Urban Communication, 802.11a with Knife-Edge Diffraction

The network planning of a local area network in an urban scenario is investigated. The knife edge diffraction method is used.

Sites and Antennas

There are six sites with one sector antenna at each site. Each antenna operates on one of three different carrier frequencies around 2.4 GHz. The frequencies were reduced from 5.2 GHz to 2.4 GHz in the 802.11a standard to increase the communication range. The transmission site antennas are placed at different locations and are directed toward the center to achieve a good data rate over the entire region.

Air Interface

The wireless local area network (WLAN) air interface is defined by an 802.11a wireless standard (.wst) file. OFDM/SOFDMA (orthogonal frequency-division multiplexing) is selected for multiple access. It uses time division duplex (TDD) for switching between uplink and downlink. In TDD, only downlink carriers are defined since uplink and downlink are separated in time. In this model, an adaptive switching method is used depending on the traffic load.
Tip: Click Project > Edit Project Parameter and click the Air Interface tab to view the carriers and transmission modes.

Computational Method

The computational method Empirical Vertical Plane Model: Knife Edge Diffraction is selected. The rays travel in the vertical plane between transmitter and receiver and are diffracted at roof edges.
Tip: Click Project > Edit Project Parameter and click the Computation tab to change the model.

Results

Propagation results show at every location the power received from each transmitting antenna.

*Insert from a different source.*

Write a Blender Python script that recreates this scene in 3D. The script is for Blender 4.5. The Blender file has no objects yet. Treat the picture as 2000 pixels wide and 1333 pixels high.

The network simulation also calculates the maximum received power and SNIR (max) for all modulation and coding schemes used in this model, for both downlink and uplink.

The figure below shows the maximum data rates. In white pixels, no communication is possible. This can be due to insufficient received power, low SNIR, or both. Remedies could include more antennas, higher mounting, more carriers, or higher transmit power.
Figure 1. Maximum achievable data rate.